La polarización social y política es un rasgo común de la conversación pública contemporánea. Las redes sociales amplifican las diferencias, los medios de comunicación segmentan a sus audiencias, y los ciudadanos, cada vez más, exigen a las marcas que tomen posturas claras frente a los grandes debates del momento. Este panorama también afecta a la comunicación corporativa, reavivando una pregunta central para las empresas: ¿deben tomar partido en cuestiones controvertidas? Y, si deciden hacerlo, ¿cuál es el papel del director de comunicación en un entorno donde cualquier mensaje puede ser interpretado en clave ideológica?
La presión por posicionarse es una realidad creciente e ineludible. Según el Edelman Trust Barometer 2024, el 63% de los consumidores globales “espera que los CEO gestionen y controlen los cambios que se están desarrollando en la sociedad y no únicamente los relacionados con sus negocios”. Esta demanda es particularmente intensa en segmentos de público más jóvenes, como la Generación Z y los millennials, que valoran la autenticidad de las marcas y tienden a penalizar el silencio cuando lo perciben como complicidad o una falta de compromiso con temas relevantes. Estas circunstancias han llevado a que la comunicación corporativa sea una herramienta de gestión estratégica crucial, que llega mucho más allá de la mera promoción de productos o servicios.
Sin embargo, en sociedades donde el discurso público se radicaliza con facilidad, cualquier declaración puede ser percibida como un gesto político. Un simple mensaje de marca, que en otro momento podría haber pasado desapercibido, puede generar una ola de reacciones adversas si ciertos sectores lo interpretan como una toma de posición partidista. Por todo ello, el papel del director de comunicación (dircom) se vuelve más estratégico que nunca.
El rol del dircom ya no consiste solo en gestionar la imagen o elaborar mensajes corporativos, sino en anticipar el impacto reputacional de cada palabra, cada gesto o, incluso, de cada silencio. La comunicación corporativa debe entenderse como una herramienta de gobierno corporativo, capaz de alinear las expectativas de los grupos de interés con la identidad de la organización. Para lograrlo, se requiere coherencia, una planificación minuciosa y, sobre todo, una visión de largo plazo que no se deje arrastrar por la coyuntura del momento.
Reflexionar antes de tomar posición
Un error habitual en contextos polarizados es confundir la inmediatez con la autenticidad. Muchas compañías, cediendo a la presión, han reaccionado de forma impulsiva ante polémicas sociales, lanzando comunicados o campañas que se perciben como forzadas y oportunistas. Este tipo de respuestas suelen ser contraproducentes, ya que los colectivos más exigentes detectan rápidamente el oportunismo, mientras que los más conservadores pueden sentirse traicionados.

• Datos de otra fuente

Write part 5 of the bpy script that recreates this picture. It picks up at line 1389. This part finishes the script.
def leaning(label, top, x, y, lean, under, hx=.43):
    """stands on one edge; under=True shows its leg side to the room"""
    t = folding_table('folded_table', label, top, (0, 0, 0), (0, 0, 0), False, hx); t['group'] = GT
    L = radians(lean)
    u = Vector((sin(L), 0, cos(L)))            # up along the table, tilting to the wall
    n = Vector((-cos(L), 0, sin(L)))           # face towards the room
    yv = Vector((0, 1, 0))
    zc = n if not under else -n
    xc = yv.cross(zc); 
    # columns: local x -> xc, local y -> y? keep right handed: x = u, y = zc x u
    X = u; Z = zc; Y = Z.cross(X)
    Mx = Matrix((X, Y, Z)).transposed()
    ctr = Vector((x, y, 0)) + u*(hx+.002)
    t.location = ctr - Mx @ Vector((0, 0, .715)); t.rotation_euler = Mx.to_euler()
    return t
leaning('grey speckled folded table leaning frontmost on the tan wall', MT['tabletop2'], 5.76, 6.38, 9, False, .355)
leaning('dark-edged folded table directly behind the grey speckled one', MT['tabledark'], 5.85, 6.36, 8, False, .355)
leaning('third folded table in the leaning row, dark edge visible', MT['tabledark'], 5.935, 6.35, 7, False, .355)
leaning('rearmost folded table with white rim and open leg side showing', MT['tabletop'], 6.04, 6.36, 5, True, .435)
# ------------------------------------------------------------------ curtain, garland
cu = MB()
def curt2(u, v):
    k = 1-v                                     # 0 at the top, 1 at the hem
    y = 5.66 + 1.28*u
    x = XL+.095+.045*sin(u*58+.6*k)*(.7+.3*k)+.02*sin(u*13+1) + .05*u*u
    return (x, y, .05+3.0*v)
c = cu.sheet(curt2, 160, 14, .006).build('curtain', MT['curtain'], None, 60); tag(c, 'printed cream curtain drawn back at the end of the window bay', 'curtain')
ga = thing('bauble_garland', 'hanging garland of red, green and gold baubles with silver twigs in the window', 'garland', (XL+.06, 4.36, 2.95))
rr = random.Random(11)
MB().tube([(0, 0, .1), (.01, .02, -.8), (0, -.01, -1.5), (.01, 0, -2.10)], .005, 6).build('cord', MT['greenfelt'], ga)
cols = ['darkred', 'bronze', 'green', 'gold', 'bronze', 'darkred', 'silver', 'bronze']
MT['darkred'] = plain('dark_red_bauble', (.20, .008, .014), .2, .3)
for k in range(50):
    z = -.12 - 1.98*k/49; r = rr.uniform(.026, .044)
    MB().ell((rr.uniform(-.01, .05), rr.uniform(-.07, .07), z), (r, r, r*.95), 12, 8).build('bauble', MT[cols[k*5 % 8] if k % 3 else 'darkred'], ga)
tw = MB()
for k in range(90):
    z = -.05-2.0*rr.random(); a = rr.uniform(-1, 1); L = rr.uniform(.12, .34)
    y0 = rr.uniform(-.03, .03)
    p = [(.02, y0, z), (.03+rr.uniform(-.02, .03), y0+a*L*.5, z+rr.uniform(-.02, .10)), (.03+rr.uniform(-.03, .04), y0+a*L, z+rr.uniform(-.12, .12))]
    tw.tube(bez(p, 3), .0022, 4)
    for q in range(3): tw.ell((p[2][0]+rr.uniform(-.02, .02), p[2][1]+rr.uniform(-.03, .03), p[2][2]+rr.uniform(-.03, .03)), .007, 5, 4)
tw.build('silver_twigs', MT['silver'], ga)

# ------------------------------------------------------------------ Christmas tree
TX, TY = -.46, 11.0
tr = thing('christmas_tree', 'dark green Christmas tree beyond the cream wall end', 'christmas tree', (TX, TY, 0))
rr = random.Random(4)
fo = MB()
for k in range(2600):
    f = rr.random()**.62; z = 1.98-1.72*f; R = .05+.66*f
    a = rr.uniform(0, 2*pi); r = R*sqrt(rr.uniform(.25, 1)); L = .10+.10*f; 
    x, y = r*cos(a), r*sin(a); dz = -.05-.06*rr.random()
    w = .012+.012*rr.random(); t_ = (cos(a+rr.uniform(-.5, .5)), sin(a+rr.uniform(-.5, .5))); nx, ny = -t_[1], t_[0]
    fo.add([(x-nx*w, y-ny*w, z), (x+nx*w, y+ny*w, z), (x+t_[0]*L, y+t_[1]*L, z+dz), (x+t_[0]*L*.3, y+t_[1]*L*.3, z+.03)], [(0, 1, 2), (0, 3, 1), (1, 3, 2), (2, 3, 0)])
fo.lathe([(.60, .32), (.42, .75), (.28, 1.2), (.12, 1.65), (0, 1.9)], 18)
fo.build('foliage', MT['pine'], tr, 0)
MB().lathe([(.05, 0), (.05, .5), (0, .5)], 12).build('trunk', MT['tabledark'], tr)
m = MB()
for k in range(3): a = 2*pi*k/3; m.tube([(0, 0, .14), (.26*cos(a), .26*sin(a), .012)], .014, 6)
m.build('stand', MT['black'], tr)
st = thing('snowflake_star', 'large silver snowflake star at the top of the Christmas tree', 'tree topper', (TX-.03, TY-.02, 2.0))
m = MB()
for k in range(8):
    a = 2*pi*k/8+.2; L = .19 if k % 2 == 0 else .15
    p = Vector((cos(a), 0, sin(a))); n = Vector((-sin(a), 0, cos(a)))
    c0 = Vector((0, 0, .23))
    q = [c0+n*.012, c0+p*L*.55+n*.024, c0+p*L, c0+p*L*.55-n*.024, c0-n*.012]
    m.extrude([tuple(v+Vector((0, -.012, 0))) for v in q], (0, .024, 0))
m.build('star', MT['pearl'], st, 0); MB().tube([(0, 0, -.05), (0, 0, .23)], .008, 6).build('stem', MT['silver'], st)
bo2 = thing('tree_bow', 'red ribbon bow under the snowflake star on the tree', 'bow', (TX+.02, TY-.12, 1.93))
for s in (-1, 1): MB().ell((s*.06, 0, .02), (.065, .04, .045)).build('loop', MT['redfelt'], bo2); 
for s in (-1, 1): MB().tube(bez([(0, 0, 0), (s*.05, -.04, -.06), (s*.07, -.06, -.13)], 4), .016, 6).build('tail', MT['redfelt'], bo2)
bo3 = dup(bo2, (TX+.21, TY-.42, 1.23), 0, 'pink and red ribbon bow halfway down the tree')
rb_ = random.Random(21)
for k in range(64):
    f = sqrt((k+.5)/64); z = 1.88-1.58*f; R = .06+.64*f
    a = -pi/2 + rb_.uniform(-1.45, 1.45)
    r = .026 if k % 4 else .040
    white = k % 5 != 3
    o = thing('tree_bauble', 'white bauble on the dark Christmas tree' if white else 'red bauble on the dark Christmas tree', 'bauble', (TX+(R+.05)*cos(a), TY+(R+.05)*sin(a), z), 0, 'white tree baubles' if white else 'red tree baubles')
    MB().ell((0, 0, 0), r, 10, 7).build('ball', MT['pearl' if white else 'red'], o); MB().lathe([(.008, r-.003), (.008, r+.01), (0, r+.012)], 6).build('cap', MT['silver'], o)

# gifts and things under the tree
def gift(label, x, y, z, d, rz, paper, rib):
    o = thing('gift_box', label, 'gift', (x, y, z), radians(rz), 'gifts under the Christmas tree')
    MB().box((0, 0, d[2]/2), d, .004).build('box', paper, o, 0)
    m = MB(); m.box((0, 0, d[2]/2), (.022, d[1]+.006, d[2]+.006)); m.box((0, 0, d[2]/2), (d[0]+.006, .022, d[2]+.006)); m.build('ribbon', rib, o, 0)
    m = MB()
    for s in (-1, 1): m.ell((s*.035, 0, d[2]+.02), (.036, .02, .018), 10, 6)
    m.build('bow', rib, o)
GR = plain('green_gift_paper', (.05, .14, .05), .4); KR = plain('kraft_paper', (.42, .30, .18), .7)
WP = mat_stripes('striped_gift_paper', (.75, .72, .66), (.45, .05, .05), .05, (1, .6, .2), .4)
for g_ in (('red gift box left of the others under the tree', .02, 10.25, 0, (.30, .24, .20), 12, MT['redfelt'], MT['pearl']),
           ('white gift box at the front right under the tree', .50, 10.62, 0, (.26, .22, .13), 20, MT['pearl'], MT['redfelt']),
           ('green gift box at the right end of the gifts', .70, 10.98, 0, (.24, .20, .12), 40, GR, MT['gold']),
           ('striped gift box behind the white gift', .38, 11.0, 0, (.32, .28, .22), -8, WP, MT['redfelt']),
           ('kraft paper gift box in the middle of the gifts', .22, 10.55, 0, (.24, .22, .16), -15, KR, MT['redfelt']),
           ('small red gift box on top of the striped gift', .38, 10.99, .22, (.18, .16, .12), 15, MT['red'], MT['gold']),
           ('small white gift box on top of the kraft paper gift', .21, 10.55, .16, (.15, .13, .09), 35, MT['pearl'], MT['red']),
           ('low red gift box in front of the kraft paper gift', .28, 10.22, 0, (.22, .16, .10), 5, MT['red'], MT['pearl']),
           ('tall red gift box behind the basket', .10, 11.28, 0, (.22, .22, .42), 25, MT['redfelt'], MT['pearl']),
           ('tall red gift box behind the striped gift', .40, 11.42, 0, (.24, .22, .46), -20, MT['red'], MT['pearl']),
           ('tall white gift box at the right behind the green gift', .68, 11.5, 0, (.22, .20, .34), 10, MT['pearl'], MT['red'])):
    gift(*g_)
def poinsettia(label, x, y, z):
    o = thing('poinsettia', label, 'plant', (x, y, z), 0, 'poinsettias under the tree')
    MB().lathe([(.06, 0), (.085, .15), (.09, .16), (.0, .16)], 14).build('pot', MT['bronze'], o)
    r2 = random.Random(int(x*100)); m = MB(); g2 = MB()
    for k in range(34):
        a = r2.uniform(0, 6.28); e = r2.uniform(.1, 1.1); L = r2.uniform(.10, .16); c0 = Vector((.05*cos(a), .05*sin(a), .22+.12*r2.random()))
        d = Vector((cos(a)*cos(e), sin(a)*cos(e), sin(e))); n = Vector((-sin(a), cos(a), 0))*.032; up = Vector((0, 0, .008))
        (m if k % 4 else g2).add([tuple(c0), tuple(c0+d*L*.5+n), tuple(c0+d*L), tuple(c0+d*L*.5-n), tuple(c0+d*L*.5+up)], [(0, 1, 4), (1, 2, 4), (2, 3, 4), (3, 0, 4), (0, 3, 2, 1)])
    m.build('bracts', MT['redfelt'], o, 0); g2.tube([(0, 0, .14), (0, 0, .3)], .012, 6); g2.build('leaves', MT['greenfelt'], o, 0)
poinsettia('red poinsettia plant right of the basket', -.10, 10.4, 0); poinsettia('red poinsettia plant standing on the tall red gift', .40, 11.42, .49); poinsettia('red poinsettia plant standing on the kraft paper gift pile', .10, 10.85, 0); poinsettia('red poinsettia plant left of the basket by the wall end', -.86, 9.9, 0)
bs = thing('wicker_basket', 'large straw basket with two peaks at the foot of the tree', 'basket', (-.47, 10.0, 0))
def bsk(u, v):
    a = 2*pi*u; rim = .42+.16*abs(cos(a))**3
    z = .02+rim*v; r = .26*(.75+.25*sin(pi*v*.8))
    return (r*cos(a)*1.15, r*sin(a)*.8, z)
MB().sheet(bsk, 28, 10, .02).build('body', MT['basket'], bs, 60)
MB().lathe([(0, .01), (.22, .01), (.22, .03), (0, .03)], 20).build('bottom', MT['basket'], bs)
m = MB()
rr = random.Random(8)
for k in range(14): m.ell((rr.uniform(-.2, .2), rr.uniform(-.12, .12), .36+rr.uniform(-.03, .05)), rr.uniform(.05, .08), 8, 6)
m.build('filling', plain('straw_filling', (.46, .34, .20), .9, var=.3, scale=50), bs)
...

En otras palabras, el riesgo no es tanto el posicionamiento en sí, sino su falta de coherencia con la trayectoria, los valores corporativos y la identidad genuina de la empresa.
Entonces, antes de decidir si deben o no tomar posición, cada empresa debe hacerse algunas preguntas fundamentales y reflexionar honestamente sus respuestas:
- ¿Tenemos una cultura organizacional que respalde este mensaje?
- ¿Contamos con políticas internas que demuestren un compromiso real en esta materia, o solo estamos reaccionando a la presión externa?
- ¿Está nuestra plantilla, constituida por nuestros empleados y líderes, realmente alineada con esta postura?
- ¿Cómo reaccionarán nuestros clientes, empleados y accionistas ante esta declaración?
Estas preguntas son esenciales para evitar caer en el activismo superficial, que puede generar más daños que beneficios a largo plazo.
El comunicado destaca que existen compañías que integran el activismo en su modelo de negocio y, por tanto, sus mensajes son percibidos como legítimos. Sin embargo, no todas las empresas están obligadas ni preparadas para hacerlo. Muchas organizaciones pueden encontrar una estrategia igual de válida manteniendo un perfil institucional centrado en la excelencia operativa, la transparencia y el diálogo constante con todos sus públicos, sin importar su orientación ideológica. En estos casos, el silencio no es sinónimo de indiferencia, sino de prudencia. La neutralidad no es una falta de compromiso, sino una forma de preservar el espacio común en una sociedad cada vez más fragmentada.
La clave para sortear con elegancia y honestidad las presiones del momento está en no dejarse arrastrar por la coyuntura ni ceder a la lógica del algoritmo, sino construir una narrativa propia basada en hechos, en el propósito genuino de la organización y en un diálogo constante con todos los grupos de interés.